On May 10, 1933, Propaganda Chief Goebbels met with Bella Fromm to discuss a fashion show that was being planned at the racetrack club in Berlin. Fromm, the social columnist for the Vossische Zeitung, one of several newspapers published by Ullstein Verlag, had been staging these shows for quite some time. At their meeting, Goebbels informed Fromm that he was satisfied with her work on past fashion presentations, but then issued the following order: "From now on, I want the French fashion to be omitted. Have it replaced by German models. " Later that evening, Fromm wrote in her diary, "I could not help but smiling. It was too wonderful to imagine - the race track, the elegant crowd. In place of our stylish models, however, the 'Hitler Maidens, ' with 'Gretchen' braids, flat heels, and clean-scrubbed faces! Black skirts down to the ankles, brown jackets bearing the swastika! Neither rouge nor lipstick! (Guenther, 2004, p. 91)."
This image was in keeping with the Socialist movement's attempt to elevate the ordinary Germany wife above the perhaps more sophisticated Jewish wife of a businessman. It was important to the new and emerging German identity to develop distinct and separate identities, and that meant when calling up the image of a German woman vs. A Jewish woman, it was important that the German woman, even in the most basic appearance of an unfashionable German wife, be perceived as more grand, elegant, smarter than the image of any Jewish woman.
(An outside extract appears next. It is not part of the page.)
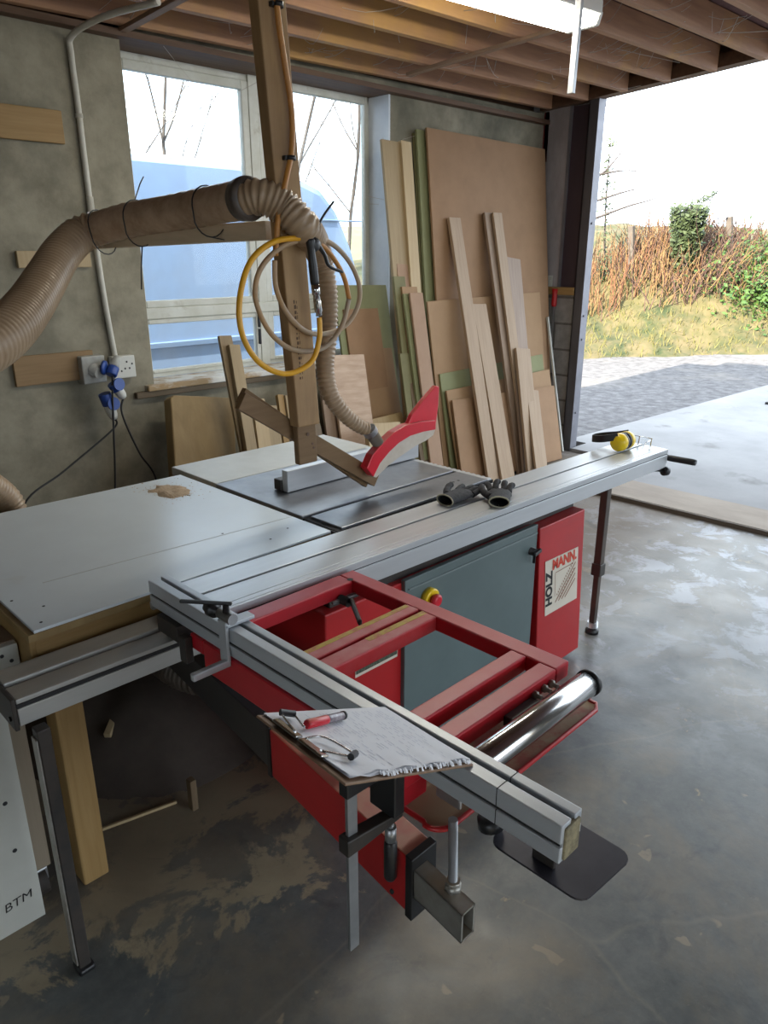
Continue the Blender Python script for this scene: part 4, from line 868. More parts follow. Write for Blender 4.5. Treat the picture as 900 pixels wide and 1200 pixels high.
tag(lh, 'tan ribbed hose dropping behind the far left of the bench', 'hose')

# ------------------------------------------------------------------ air line
al = thing('air_line', 'orange air line clipped down the hanging post', 'air hose', (1.447, 1.850, 2.240))
path = spline([(1.435, 1.845, 2.433), (1.442, 1.845, 2.318), (1.457, 1.845, 2.220), (1.477, 1.845, 2.097), (1.472, 1.845, 1.999), (1.447, 1.845, 1.919), (1.420, 1.845, 1.838), (1.407, 1.842, 1.799), (1.392, 1.838, 1.711)], 8)
MB().tube(path, 0.0085, 10).build('hose', orhose, al)
for pp in ((1.444, 1.845, 2.342), (1.468, 1.845, 1.970)):
    c = Vector(pp); m = MB(); m.lathe([(0.0135, 0), (0.0135, 0.012)], c, (0.05, 0, 1), 14).box(c.x - 0.02, c.x + 0.02, c.y, 1.862, c.z, c.z + 0.012, 0.002); m.build('pipe_clip', blackp, al)
coil = thing('coiled_air_hose', 'yellow to grey coiled air hose looped on the hanging post', 'air hose', (1.466, 1.840, 1.758))
seq = [(383,372,1.80),(379,400,1.80),(366,428,1.80),(335,438,1.81),(302,424,1.815),(282,390,1.82),(281,345,1.825),(296,302,1.83),(330,281,1.825),(350,278,1.82)]
Y1 = [(1.519, 1.800, 1.532), (1.516, 1.800, 1.466), (1.479, 1.800, 1.399), (1.382, 1.800, 1.375), (1.291, 1.805, 1.417), (1.241, 1.810, 1.500), (1.243, 1.815, 1.598), (1.291, 1.820, 1.697), (1.378, 1.820, 1.750), (1.491, 1.820, 1.761)]
Y2 = [(1.491, 1.820, 1.761), (1.575, 1.825, 1.730), (1.647, 1.830, 1.654), (1.676, 1.835, 1.580), (1.645, 1.840, 1.493), (1.565, 1.842, 1.432), (1.453, 1.845, 1.436), (1.368, 1.848, 1.493), (1.319, 1.845, 1.589), (1.333, 1.840, 1.669), (1.400, 1.835, 1.729), (1.480, 1.830, 1.756)]
Y3 = [(1.480, 1.830, 1.756), (1.593, 1.838, 1.752), (1.681, 1.842, 1.697), (1.731, 1.845, 1.618), (1.721, 1.848, 1.545), (1.654, 1.850, 1.487), (1.531, 1.850, 1.479), (1.444, 1.848, 1.534), (1.393, 1.842, 1.615), (1.388, 1.838, 1.699)]
MB().tube(spline(Y1, 8), 0.0085, 10).build('hose', yelhose, coil)
MB().tube(spline(Y2[:4], 8), 0.0078, 10).build('hose', orhose, coil)
MB().tube(spline(Y2[3:], 8), 0.0078, 10).build('hose', greyhose, coil)
MB().tube(spline(Y3, 8), 0.0078, 10).build('hose', greyhose, coil)
gun = thing('air_blow_gun', 'black air blow gun hanging from the top of the hose coil on the post', 'blow gun', (1.500, 1.800, 1.746))
a, b, c = Vector((1.494, 1.800, 1.739)), Vector((1.506, 1.800, 1.630)), Vector((1.519, 1.800, 1.537))
m = MB(); m.tube(spline([a + Vector((0, 0, 0.02)), a, a.lerp(b, 0.5), b], 5), [0.010, 0.013, 0.014, 0.014, 0.014, 0.013, 0.012, 0.012, 0.012, 0.013, 0.014, 0.014, 0.014, 0.014, 0.014, 0.013][:16], 12).ball(a + Vector((0.012, 0, 0.004)), 0.02, (1.2, 0.7, 1.1)); m.build('gun_body', blackp, gun)
m = MB(); m.lathe([(0.013, 0), (0.013, 0.03), (0.010, 0.032), (0.012, 0.05), (0.012, 0.08), (0.009, 0.085), (0.010, (c - b).length)], b, c - b, 12); m.build('coupling', chrome, gun)
m = MB(); m.tube(spline([a + Vector((0.02, 0, 0.01)), (1.546, 1.800, 1.715), (1.565, 1.800, 1.681), (1.620, 1.800, 1.663)], 6), [0.009, 0.009, 0.008, 0.008, 0.007, 0.007, 0.006, 0.006, 0.006, 0.006, 0.006, 0.006, 0.005, 0.005, 0.005, 0.005, 0.005, 0.005, 0.004][:19], 8); m.build('trigger', blackp, gun)
m = MB(); m.tube(spline([a + Vector((0.01, 0, 0.015)), (1.536, 1.800, 1.811), (1.588, 1.800, 1.864)], 6), 0.0035, 6).tube(spline([a, (1.518, 1.835, 1.778), (1.505, 1.860, 1.764)], 4), 0.004, 6); m.build('cable_tie', blackp, gun)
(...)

In January 1933, as Hitler came to power, a "handbook and suggestion book" for all Nazi leaders, organizations, and members was published. Titled the ABC's of National Socialism, the book addressed the ideological pillars of Nazism. Its contents ranged from praises for the farmer and his "simple" life, as part of the Nazis' "blood and soil" philosophy, to the necessity for the nation to implement a policy of autarky, the goal of which was economic self-sufficiency and non-reliance on imports.
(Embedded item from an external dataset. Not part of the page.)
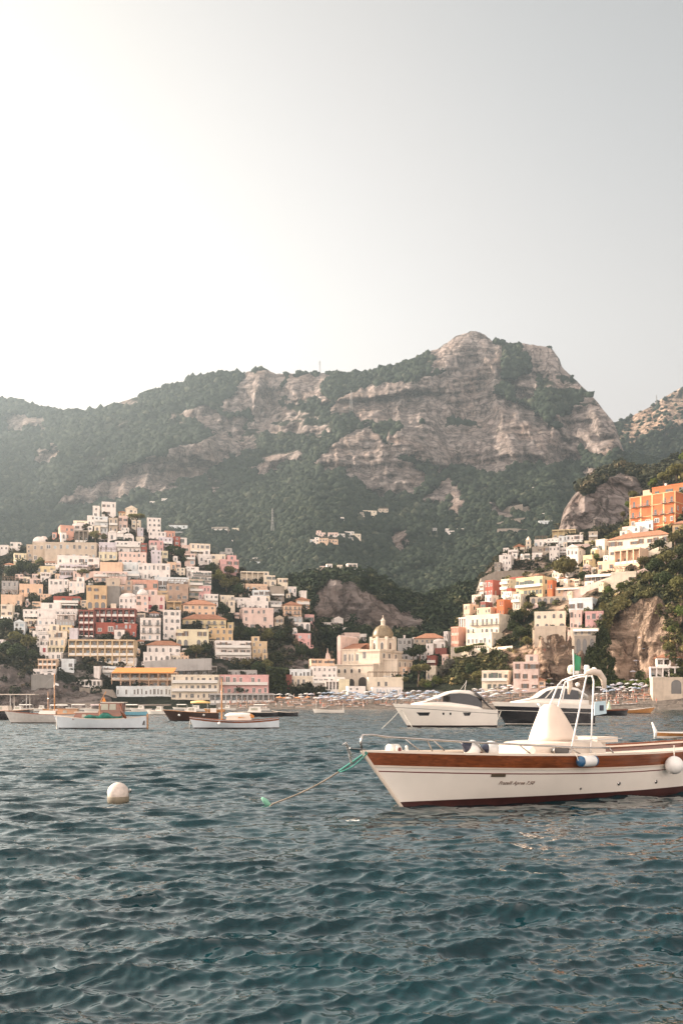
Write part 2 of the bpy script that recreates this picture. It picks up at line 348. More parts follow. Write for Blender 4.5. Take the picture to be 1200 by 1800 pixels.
# ---- beach, village floor and the knoll behind the church
beach_b = [(380, 348), (700, 350), (1010, 345)]
VALLEY = Patch('valley_floor', np.arange(380, 1012, 3), [
    (300, yz(300, -1.2), 4), (306, yz(306, 0.0), 22), (beach_b, [(380, 1226), (560, 1222), (700, 1220), (800, 1218), (1010, 1214)], 16),
    (418, [(380, 1196), (500, 1195), (600, 1192), (700, 1172), (800, 1150), (1010, 1150)], 16),
    (465, [(380, 1152), (480, 1142), (560, 1132), (620, 1118), (700, 1124), (760, 1128), (830, 1110), (1010, 1100)], 10),
    (500, [(380, 1104), (540, 1100), (560, 1092), (600, 1094), (660, 1104), (700, 1112), (750, 1114), (780, 1102), (1010, 1092)], 34),
    (514, [(380, 1050), (520, 1048), (545, 1026), (580, 1018), (620, 1026), (650, 1040), (680, 1062), (710, 1078), (745, 1090), (770, 1078), (820, 1050), (1010, 1020)], 18),
    (565, [(380, 1030), (520, 1014), (560, 1004), (600, 1000), (650, 1006), (700, 1034), (740, 1056), (800, 1030), (1010, 985)], 6),
    (610, [(380, 1060), (1010, 1040)], 2), (640, [(380, 1130), (1010, 1130)], 1)], 3.0,
    rock=[([(548, 1095), (555, 1040), (575, 1020), (610, 1024), (650, 1040), (680, 1062), (742, 1088), (748, 1112), (680, 1112), (600, 1096)], 0.95)],
    sand=[([(380, 1275), (380, 1224), (560, 1219), (1010, 1212), (1010, 1275)])], seed=23, nscale=0.07)
# ---- right headland with its terraces
footR = [(740, 1224), (850, 1214), (900, 1208), (960, 1208), (1000, 1216), (1100, 1207), (1160, 1203), (1200, 1198), (1600, 1180)]
topR = [(740, 1212), (785, 1196), (800, 1170), (850, 1152), (900, 1150), (932, 1140), (950, 1118), (1000, 1112), (1050, 1086), (1070, 1076), (1100, 1058), (1130, 1046), (1160, 1040), (1200, 1034), (1600, 960)]
crestR = [(740, 1202), (780, 1184), (792, 1130), (800, 1104), (815, 1078), (840, 1046), (860, 1026), (900, 1018), (950, 1002), (980, 992), (1010, 968), (1060, 952), (1110, 930), (1150, 916), (1200, 905), (1600, 700)]
HEAD = Patch('headland', np.arange(740, 1602, 3), [
    ([(740, 302), (1000, 290), (1600, 280)], yz(290, -1.5), 4), ([(740, 308), (1000, 296), (1600, 286)], yz(296, 0.0), 16),
    ([(740, 352), (850, 342), (950, 330), (1100, 324), (1200, 312), (1600, 300)], footR, 50),
    ([(740, 366), (850, 356), (950, 342), (1100, 334), (1200, 322), (1600, 310)], topR, 30),
    ([(740, 405), (850, 402), (950, 395), (1100, 378), (1200, 362), (1600, 350)], [(740, 1206), (780, 1190), (794, 1146), (830, 1092), (870, 1064), (920, 1042), (1000, 1022), (1050, 1006), (1100, 990), (1150, 976), (1200, 956), (1600, 850)], 26),
    ([(740, 430), (800, 438), (900, 446), (1000, 430), (1100, 412), (1200, 395), (1600, 380)], crestR, 20),
    ([(740, 450), (900, 470), (1200, 440), (1600, 420)], [(740, 1210), (780, 1194), (800, 1116), (850, 1050), (1000, 1002), (1060, 960), (1110, 905), (1140, 880), (1170, 858), (1200, 838), (1300, 780), (1600, 560)], 6),
    (520, off(crestR, 70), 2), (560, off(crestR, 160), 1)], 2.6,
    rock=[([(925, 1220), (935, 1140), (955, 1110), (1030, 1110), (1040, 1212), (960, 1212)], .95),
          ([(1060, 1190), (1062, 1110), (1075, 1075), (1100, 1062), (1150, 1050), (1172, 1070), (1165, 1190), (1110, 1200)], 1.0),
          ([(1150, 1060), (1600, 1000), (1600, 1190), (1175, 1190)], .55), ([(860, 1200), (880, 1130), (930, 1130), (935, 1200)], .6), ([(800, 1160), (820, 1080), (850, 1020), (1000, 985), (1120, 935), (1130, 1000), (1060, 1060), (930, 1110)], .45)],
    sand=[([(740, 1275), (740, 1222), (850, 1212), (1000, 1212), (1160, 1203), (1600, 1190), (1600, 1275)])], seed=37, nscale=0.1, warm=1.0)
# ---- knoll of the chapel hamlet behind the headland
KNOLL = Patch('chapel_knoll', np.arange(815, 1130, 3), [
    (462, [(815, 1160), (1130, 1100)], 6), (498, [(815, 1092), (830, 1074), (845, 1054), (1000, 1036), (1130, 1000)], 12),
    (504, [(815, 1086), (830, 1066), (842, 1030), (870, 1014), (960, 1006), (1130, 978)], 16),
    (545, [(815, 1082), (845, 1018), (870, 988), (900, 972), (930, 968), (960, 962), (1000, 950), (1040, 938), (1130, 922)], 8),
    (580, [(815, 1078), (850, 1008), (880, 974), (910, 962), (940, 960), (970, 948), (1000, 940), (1050, 928), (1130, 915)], 3), (640, [(815, 1100), (1130, 1020)], 1)], 1.4,
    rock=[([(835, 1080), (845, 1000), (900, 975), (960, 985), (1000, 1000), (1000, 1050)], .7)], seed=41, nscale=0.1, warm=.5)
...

AntiSemitism was rife throughout the publication. The author censured large department stores that "keep Jews wealthy and in finery because of their huge mark-ups. " Additionally, he criticized the "overall slovenliness" of Jewish households. "Dirty tableware, sticky doors, smeared rugs... while the Jewish housewife, herself, is no picture of cleanliness, but idly sits around, painted up and powdered and adorned in silk and baubles (Guenther, 2004, p. 92). "
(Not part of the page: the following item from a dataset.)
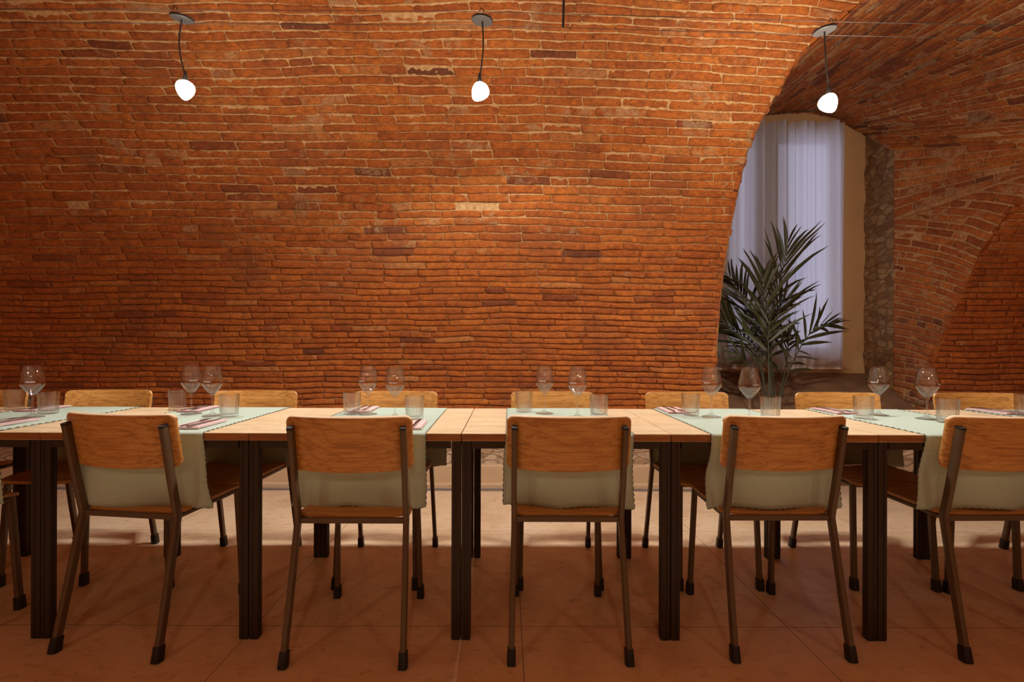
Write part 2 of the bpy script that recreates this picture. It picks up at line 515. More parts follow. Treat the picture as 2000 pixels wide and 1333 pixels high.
class Bricks:
    """brick boxes with worn faces over any surface"""
    def __init__(s, surf, seed=0):
        s.surf = surf; s.V = []; s.F = []; s.C = []; s.MI = []; s.n = 0; s.seed = seed
    def bricks(s, A0, A1, C0, C1, fix, hue, smear, rise, depth=.035, nx=11, ny=3, lean=None, tilt=0.0):
        A0 = np.asarray(A0); A1 = np.asarray(A1); C0 = np.asarray(C0); C1 = np.asarray(C1)
        B = len(A0)
        if B == 0: return
        e = .10
        us = np.concatenate([[0, 0], np.linspace(.05, .95, nx - 1), [1, 1]])
        vs = np.concatenate([[0, 0], np.linspace(.18, .82, ny - 1), [1, 1]])
        ring_u = np.array([1] + [0] * (len(us) - 2) + [1]); ring_v = np.array([1] + [0] * (len(vs) - 2) + [1])
        edge_u = np.array([1, 1] + [0] * (len(us) - 4) + [1, 1]); edge_v = np.array([1, 1] + [0] * (len(vs) - 4) + [1, 1])
        U, Vv = np.meshgrid(us, vs)
        ring = np.maximum(ring_u[None, :], ring_v[:, None]); edge = np.maximum(edge_u[None, :], edge_v[:, None]); corner = edge_u[None, :] * edge_v[:, None]
        a = A0[:, None, None] + (A1 - A0)[:, None, None] * U[None]
        c = C0[:, None, None] + (C1 - C0)[:, None, None] * Vv[None]
        cm = ((C0 + C1) / 2)[:, None, None]; am = ((A0 + A1) / 2)[:, None, None]
        wob = np.where(Vv[None] < .5, 1, -1) * (1 - 2 * np.abs(Vv[None] - .5) * 0)
        idn = (np.arange(B) * 7.31)[:, None, None]
        c = c + .0026 * vn(a * 34 + idn, c * 0 + np.sign(Vv[None] - .5) * 3.3 + idn, s.seed + 3) * (np.abs(Vv[None] - .5) * 2)
        a = a + .004 * vn(c * 60 + idn, U[None] * 3 + idn, s.seed + 4) * (np.abs(U[None] - .5) > .49)
        # rounded corners
        c = cm + (c - cm) * (1 - .05 * corner[None]); a = am + (a - am) * (1 - .012 * corner[None])
        if lean is not None: a = a + lean * (c - cm)
        a, c = fix(a, c)
        P, Nn = s.surf(a, c)
        h = rise[:, None, None] + .0040 * fbm(a * 26, c * 60, s.seed + 9, 3) - .0035 * edge[None] - .002 * corner[None]
        h = h + tilt * (.5 - Vv[None])
        h = np.where(ring[None] > 0, -depth, h)
        V = P + Nn * h[..., None]
        ny_, nx_ = U.shape
        idx = np.arange(ny_ * nx_).reshape(ny_, nx_)
        q = np.stack([idx[:-1, :-1], idx[:-1, 1:], idx[1:, 1:], idx[1:, :-1]], -1).reshape(-1, 4)
        F = (q[None] + (np.arange(B) * ny_ * nx_)[:, None, None]).reshape(-1, 4) + s.n
        s.V.append(V.reshape(-1, 3)); s.F.append(F); s.MI.append(np.zeros(len(F), np.int32))
        C = np.zeros((B, ny_ * nx_, 4)); C[..., 0] = hue[:, None]; C[..., 1] = rng.random(B)[:, None]; C[..., 2] = smear[:, None]; C[..., 3] = 1
        s.C.append(C.reshape(-1, 4)); s.n += B * ny_ * nx_
    def sheet(s, a, c, h, pale, mi=1):
        P, Nn = s.surf(a, c)
        V = P + Nn * h[..., None]
        ny_, nx_ = a.shape
        idx = np.arange(ny_ * nx_).reshape(ny_, nx_) + s.n
        F = np.stack([idx[:-1, :-1], idx[:-1, 1:], idx[1:, 1:], idx[1:, :-1]], -1).reshape(-1, 4)
        s.V.append(V.reshape(-1, 3)); s.F.append(F); s.MI.append(np.full(len(F), mi, np.int32))
        C = np.ones((ny_ * nx_, 4)); C[:, 0] = np.broadcast_to(pale, a.shape).reshape(-1)
        s.C.append(C); s.n += ny_ * nx_
    def build(s, name, mats):
        V = np.concatenate(s.V).astype(np.float32); F = np.concatenate(s.F).astype(np.int32)
        C = np.concatenate(s.C).astype(np.float32); MI = np.concatenate(s.MI)
        me = bpy.data.meshes.new(name)
        me.vertices.add(len(V)); me.vertices.foreach_set('co', V.reshape(-1))
        me.loops.add(len(F) * 4); me.loops.foreach_set('vertex_index', F.reshape(-1))
        me.polygons.add(len(F)); me.polygons.foreach_set('loop_start', np.arange(len(F), dtype=np.int32) * 4)
        me.polygons.foreach_set('material_index', MI)
        me.update(calc_edges=True)
        at = me.color_attributes.new('bv', 'FLOAT_COLOR', 'POINT'); at.data.foreach_set('color', C.reshape(-1))
        me.polygons.foreach_set('use_smooth', np.ones(len(F), bool))
        me.validate()
        return tag(link_mesh(name, me, mats), kind='structure')

def row_bricks(a_min, a_max, L=.285, head=.14, ph=.33):
    """split one course into stretchers and headers"""
    out_ = []; a = a_min - random.random() * L
    while a < a_max:
        r = random.random()
        w = (head if r < ph else L) * random.uniform(.84, 1.14)
        out_.append((a, a + w)); a += w
    return out_

# ---- back wall (rising into the barrel vault)
ctrl_y = [950, 690, 600, 520, 460, 430, 350, 250, 150, 50, -200]
ctrl_s = [11.3, 11.5, 12.2, 13.2, 15.0, 16.0, 17.0, 17.4, 17.5, 18.2, 18.6]
courses = []
s_ = .43
while s_ < 3.86:
    y0, z0, ny0, nz0 = [float(t) for t in prof(s_)]
    y1, z1, _, _ = [float(t) for t in prof(s_ + .01)]
    p0 = 678 - 1000 * (z0 - CAM_H) / y0; p1 = 678 - 1000 * (z1 - CAM_H) / y1
    target = np.interp(p0, ctrl_y[::-1], ctrl_s[::-1])
    ds = min(.07, max(.036, target / ((p0 - p1) / .01))) * random.uniform(.93, 1.07)
    courses.append((s_, s_ + ds)); s_ += ds

def upness(s): return np.clip((np.asarray(s) - 1.35) / .9, 0, 1)
W = Bricks(P_main, 1)
def fixL(a, c):
    s = warp(a, c); _, z, _, _ = prof(s)
    lim = xl(z) + .012 * vn(s * 24, s * 0, 77)
    return np.minimum(a, lim), s
def fixR(a, c):
    s = warp(a, c); _, z, _, _ = prof(s)
    return np.maximum(a, xr(z)), s
for side, fx in (('L', fixL), ('R', fixR)):
    A0 = []; A1 = []; C0 = []; C1 = []; HU = []; SM = []; RI = []; TI = []
    for (c0, c1) in courses:
        cm = (c0 + c1) / 2
        if side == 'L':
            z = float(prof(warp(np.array(1.7), np.array(cm)))[1]); lo, hi = -5.0, float(xl(z))
        else:
            z = float(prof(warp(np.array(3.5), np.array(cm)))[1]); lo, hi = float(xr(z)), 5.0
        up = float(upness(cm))
        jh = .0075 + .0015 * up
        phase = random.random()
        for (a0, a1) in row_bricks(lo, hi, .29, .145, .24):
            if a0 > hi - .02 or a1 < lo + .02: continue
            t0 = random.uniform(-.001, .001)
            g = .0025 + .0045 * random.random()
            A0.append(a0 + g / 2); A1.append(a1 - g / 2)
            C0.append(c0 + jh / 2 + random.uniform(-.0015, .0015)); C1.append(c1 - jh / 2 + random.uniform(-.0015, .0015))
            h = random.gauss(.55, .13)
            if random.random() < .035: h = random.uniform(0, .25)
            if random.random() < .05: h = random.uniform(.85, 1)
            HU.append(min(1, max(0, h)))
            SM.append(min(1, max(0, random.gauss(.22 + .30 * up, .28))))
            TI.append(random.gauss(.0055 * up - .001, .003))
            RI.append(random.gauss(.0018, .0024) - (.009 if random.random() < .008 else 0))
    W.bricks(A0, A1, C0, C1, fx, np.array(HU), np.array(SM), np.array(RI), lean=-.18 if side == 'L' else 0.0, tilt=np.array(TI)[:, None, None])
for side in 'LR':
    nu, nv = (760, 330) if side == 'L' else (150, 330)
    sv = np.linspace(.14, 3.9, nv + 1)[:, None] + np.zeros((1, nu + 1))
    t = np.linspace(0, 1, nu + 1)[None, :]
    z = prof(sv)[1]
    if side == 'L': a = -5.0 + (xl(z) - .002 + 5.0) * t
    else: a = xr(z) + .002 + (5.0 - xr(z)) * t
    up = upness(sv)
    h = -.0130 + .0075 * up + .0026 * fbm(a * 14, sv * 30, 21, 3) + .0022 * vn(a * 60, sv * 60, 31)
    h = h + .0016 * np.clip(fbm(a * 1.6, sv * 2.4, 41, 2), 0, 1)
    low = np.clip((.46 - sv) / .05, 0, 1)
    h = h + low * (.012 + .010 * fbm(a * 7, sv * 12, 51, 3))
    pale = np.clip(.25 + .85 * up + .35 * fbm(a * 1.7, sv * 3, 61, 3), 0, 1)
    W.sheet(a, sv, h, pale)
wall_back = W.build('wall_back', [M_BRICK, M_MORTAR])
# footing of rough stones under the brick, with a rendered skirting before it
fb = MB()
def foot(u, v):
    x = -5 + 10 * u; z = .12 + .31 * v
    return (x, 3.935 - .012 * float(fbm(x * 6, z * 11, 71, 3)) - .02 * (1 - v), z)
fb.grid(foot, 500, 20)
tag(fb.build('wall_footing', M_RUBBLE), kind='structure')
pb = MB()
pb.box((-1.69, 3.90, .085), (6.62, .10, .17), bev=.006)
pb.box((4.13, 3.90, .085), (1.74, .10, .17), bev=.006)
pb.box((-1.69, 3.83, .022), (6.62, .05, .044), bev=.005)
pb.box((4.13, 3.83, .022), (1.74, .05, .044), bev=.005)
pb.m = 1
pb.box((-1.69, 3.795, .006), (6.62, .03, .012))
pb.box((4.13, 3.795, .006), (1.74, .03, .012))
tag(pb.build('baseboard_back', [M_PLINTH, M_CHANNEL]), kind='structure')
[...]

This really brings home the idea that German leadership understood that it was necessary to dismantle the Jewish family, socially and racially, in order to bring about complete destruction of the Jews in Europe.
Even single women who had careers in the public spotlight were ostracized from their arts because their Jewish heritage. Helen Bergner was an actress, one whose star was really just beginning to shine when Germany was in the grips of Socialism and Nazi fascists.
In 1933 Bergner made her stage debut in London in Escape Me Never. Then in 1934 Bergner returned to Berlin for the opening of Catharine the Great, a British film. The Nazi censor passed the film and the premiere attracted a fashionable crowd of Germans and foreign diplomats. However, when the first celebrities arrived, rioters began yelling, "Down with the Jew," and spattered eggs on posters in the lobby. They tried to prevent the theatergoers from entering the theater. The police had to escort them inside. Col. Ernest Roehm, leader of the Storm Troopers, speaking for Hitler, took the stage and begged the audience to remember that Germany was a land of law and order. The film went on to rave reviews but the next day it was withdrawn and the Minister of Propaganda, Joseph Goebbels, informed Bergner that she could no longer make films in Germany. She found that the event occurred three days after Goebbels had announced that non-Aryans, previously banned from German theaters, had been reappearing; he "requested" German authorities to prevent such lawbreaking and if the request was ignored, declared that the public might resort to "self-help to defend itself (Cossner, S., 1998, p. 15)."